Si le livre d’Adès et Jocipovici est reçu avec un tel succès en Europe, c’est qu’il a été écrit pour des européens qui n’ont sans doute jamais mis les pieds dans un pays oriental. Les auteurs sont juifs et non arabes, ils utilisent la langue française, tout en gardant l’attrait de termes spécifiquement locaux et dont il est facile pour un lecteur de France de tomber sous le charme.

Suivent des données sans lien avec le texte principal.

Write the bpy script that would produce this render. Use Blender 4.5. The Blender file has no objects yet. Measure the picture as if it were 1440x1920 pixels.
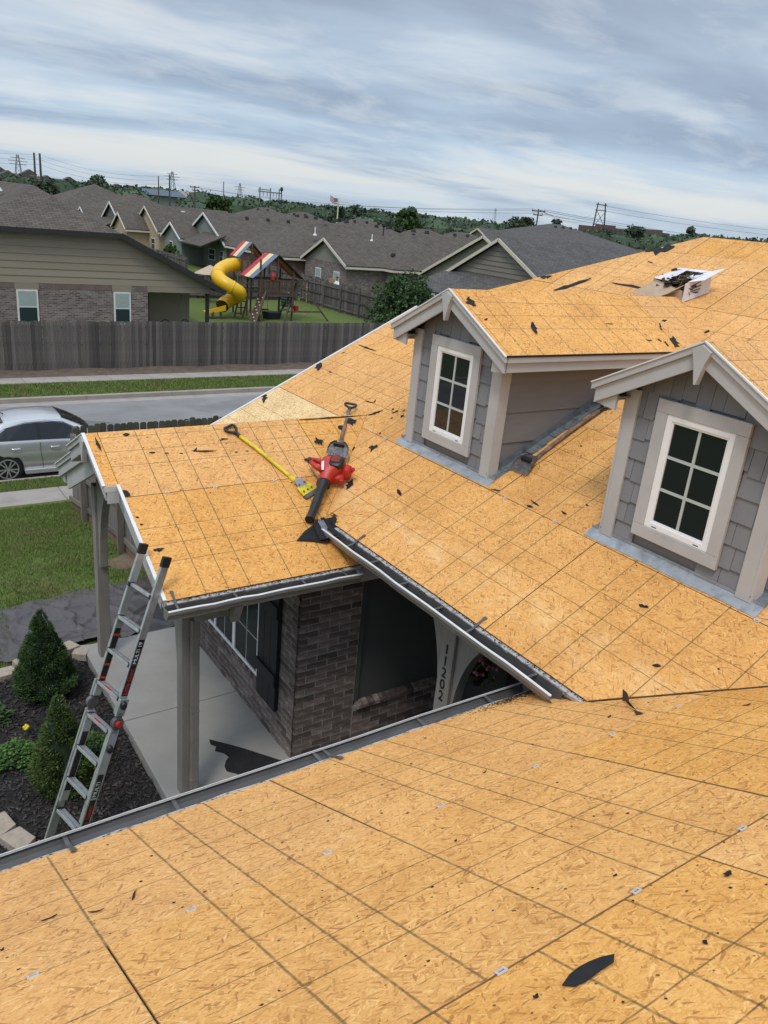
import bpy, bmesh, math, random
import numpy as np
from mathutils import Vector, Matrix

scene = bpy.context.scene
C = scene.collection
RN = random.Random(11)

# ------------------------------------------------------------------ camera
cam_d = bpy.data.cameras.new('camera'); cam = bpy.data.objects.new('camera', cam_d); C.objects.link(cam)
YAW, PITCH, ROLL = math.radians(35.6563), math.radians(20.6523), math.radians(5.5474)
fw = Vector((math.cos(PITCH)*math.sin(YAW), math.cos(PITCH)*math.cos(YAW), -math.sin(PITCH)))
rt = Vector((math.cos(YAW), -math.sin(YAW), 0)); up = rt.cross(fw)
r2 = rt*math.cos(ROLL) + up*math.sin(ROLL); u2 = -rt*math.sin(ROLL) + up*math.cos(ROLL)
M4 = Matrix((r2, u2, -fw)).transposed().to_4x4(); M4.translation = Vector((-3.7834, -5.0058, 2.8705))
cam.matrix_world = M4
cam_d.sensor_fit = 'HORIZONTAL'; cam_d.sensor_width = 36; cam_d.lens = 36*1482.5/1440
cam_d.clip_start = 0.05; cam_d.clip_end = 6000
scene.camera = cam

# ------------------------------------------------------------------ light
SUN_AZ, SUN_EL = math.radians(232), math.radians(58)      # azimuth clockwise from +Y
world = bpy.data.worlds.new('World'); scene.world = world; world.use_nodes = True
SUN_STRENGTH, SKY_STRENGTH = 1.5, 0.1
sun_d = bpy.data.lights.new('sun', 'SUN'); sun_d.energy = SUN_STRENGTH; sun_d.angle = math.radians(13); sun_d.color = (1.0, 0.95, 0.88)
sun = bpy.data.objects.new('sun', sun_d); C.objects.link(sun)
sdir = Vector((math.sin(SUN_AZ)*math.cos(SUN_EL), math.cos(SUN_AZ)*math.cos(SUN_EL), math.sin(SUN_EL)))
sun.rotation_euler = sdir.to_track_quat('Z', 'Y').to_euler(); sun.location = (0, 0, 40)
scene.view_settings.view_transform = 'Standard'; scene.view_settings.look = 'None'
scene.view_settings.exposure = 0.0; scene.view_settings.gamma = 1.0; scene.view_settings.use_curve_mapping = False

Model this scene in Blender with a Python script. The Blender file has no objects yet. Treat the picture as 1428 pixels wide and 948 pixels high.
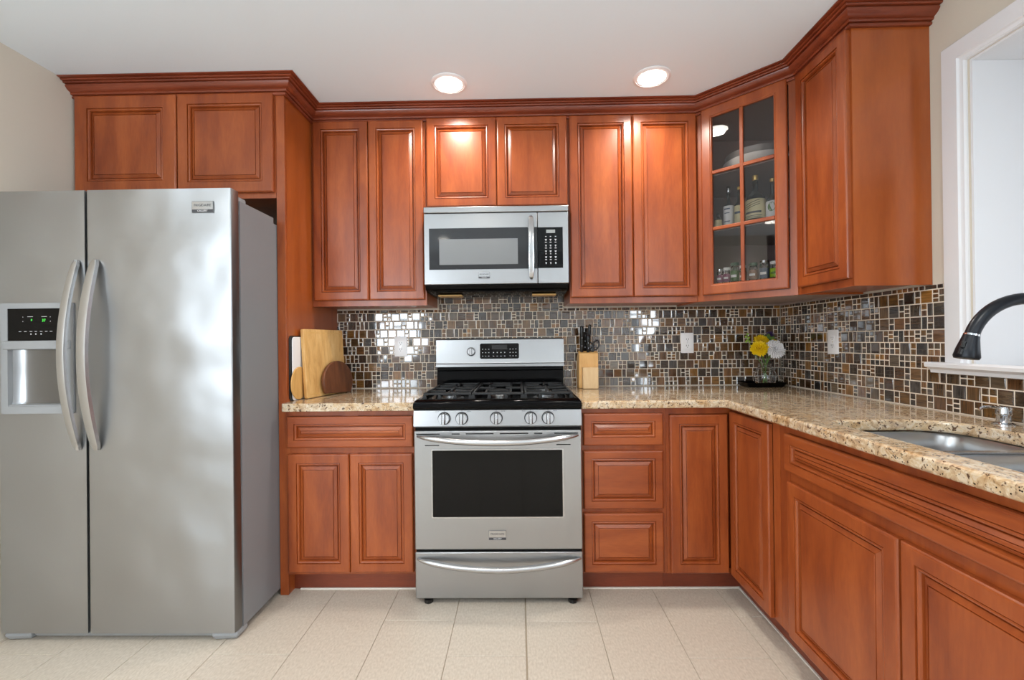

Adès et Josipovici ont construit un personnage qui jusque là n’était constitué que par des historiettes et qu’Elian Finbert a réuni quelques années plus tard.

Le style de l’ouvrage permet aux occidentaux la compréhension de ce qui, normalement, aurait dû leur échapper. Par la suite, Adès et Josipovici poursuivent séparément leur carrière littéraire. D’Adès seul, il y a un roman posthume, Un Roi tout nu que la mort ne lui permet pas d’achever, Josipovici, qui disparait aussi prématurément, a le temps de publier de son vivant : Le Beau Saïd.

Après Adès et Josipovici, Elian Finbert. Finbert est lui né en Palestine, et il a parlé l’arabe bien avant le français. À son tour, il réunit dans un ouvrage toutes les petites anecdotes dont nous avons un exemple au début, et les publie en 1929 dans son ouvrage : Les contes de Goha.